**Short exercise:**
Copy each line exactly.

**Data segment:**
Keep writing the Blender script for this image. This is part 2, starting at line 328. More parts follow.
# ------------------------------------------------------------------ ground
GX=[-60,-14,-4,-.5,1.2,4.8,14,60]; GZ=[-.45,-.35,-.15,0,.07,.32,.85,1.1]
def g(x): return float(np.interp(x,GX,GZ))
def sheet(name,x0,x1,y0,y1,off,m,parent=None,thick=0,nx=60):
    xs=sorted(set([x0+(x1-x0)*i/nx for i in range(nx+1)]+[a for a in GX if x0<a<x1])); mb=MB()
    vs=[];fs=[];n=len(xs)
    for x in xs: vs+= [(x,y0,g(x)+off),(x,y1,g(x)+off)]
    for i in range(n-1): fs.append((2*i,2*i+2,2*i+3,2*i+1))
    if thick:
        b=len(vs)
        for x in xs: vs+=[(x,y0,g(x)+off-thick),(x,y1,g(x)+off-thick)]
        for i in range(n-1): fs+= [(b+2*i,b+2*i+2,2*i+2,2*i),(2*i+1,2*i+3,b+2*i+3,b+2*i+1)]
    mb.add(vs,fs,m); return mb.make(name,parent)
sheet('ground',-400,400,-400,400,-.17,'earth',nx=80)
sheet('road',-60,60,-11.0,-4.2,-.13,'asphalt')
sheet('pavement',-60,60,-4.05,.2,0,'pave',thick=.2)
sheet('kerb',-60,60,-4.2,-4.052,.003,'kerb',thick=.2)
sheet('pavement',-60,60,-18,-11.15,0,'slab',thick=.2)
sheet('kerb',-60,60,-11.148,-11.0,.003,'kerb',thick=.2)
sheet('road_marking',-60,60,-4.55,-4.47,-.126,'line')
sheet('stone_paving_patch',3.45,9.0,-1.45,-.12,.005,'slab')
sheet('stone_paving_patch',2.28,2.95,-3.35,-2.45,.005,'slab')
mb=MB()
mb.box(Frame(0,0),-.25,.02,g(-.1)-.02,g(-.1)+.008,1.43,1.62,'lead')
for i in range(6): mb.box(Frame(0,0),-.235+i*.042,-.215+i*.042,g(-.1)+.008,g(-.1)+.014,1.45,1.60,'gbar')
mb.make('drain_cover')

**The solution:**
Keep writing the Blender script for this image. This is part 2, starting at line 328. More parts follow.
# ------------------------------------------------------------------ ground
GX=[-60,-14,-4,-.5,1.2,4.8,14,60]; GZ=[-.45,-.35,-.15,0,.07,.32,.85,1.1]
def g(x): return float(np.interp(x,GX,GZ))
def sheet(name,x0,x1,y0,y1,off,m,parent=None,thick=0,nx=60):
    xs=sorted(set([x0+(x1-x0)*i/nx for i in range(nx+1)]+[a for a in GX if x0<a<x1])); mb=MB()
    vs=[];fs=[];n=len(xs)
    for x in xs: vs+= [(x,y0,g(x)+off),(x,y1,g(x)+off)]
    for i in range(n-1): fs.append((2*i,2*i+2,2*i+3,2*i+1))
    if thick:
        b=len(vs)
        for x in xs: vs+=[(x,y0,g(x)+off-thick),(x,y1,g(x)+off-thick)]
        for i in range(n-1): fs+= [(b+2*i,b+2*i+2,2*i+2,2*i),(2*i+1,2*i+3,b+2*i+3,b+2*i+1)]
    mb.add(vs,fs,m); return mb.make(name,parent)
sheet('ground',-400,400,-400,400,-.17,'earth',nx=80)
sheet('road',-60,60,-11.0,-4.2,-.13,'asphalt')
sheet('pavement',-60,60,-4.05,.2,0,'pave',thick=.2)
sheet('kerb',-60,60,-4.2,-4.052,.003,'kerb',thick=.2)
sheet('pavement',-60,60,-18,-11.15,0,'slab',thick=.2)
sheet('kerb',-60,60,-11.148,-11.0,.003,'kerb',thick=.2)
sheet('road_marking',-60,60,-4.55,-4.47,-.126,'line')
sheet('stone_paving_patch',3.45,9.0,-1.45,-.12,.005,'slab')
sheet('stone_paving_patch',2.28,2.95,-3.35,-2.45,.005,'slab')
mb=MB()
mb.box(Frame(0,0),-.25,.02,g(-.1)-.02,g(-.1)+.008,1.43,1.62,'lead')
for i in range(6): mb.box(Frame(0,0),-.235+i*.042,-.215+i*.042,g(-.1)+.008,g(-.1)+.014,1.45,1.60,'gbar')
mb.make('drain_cover')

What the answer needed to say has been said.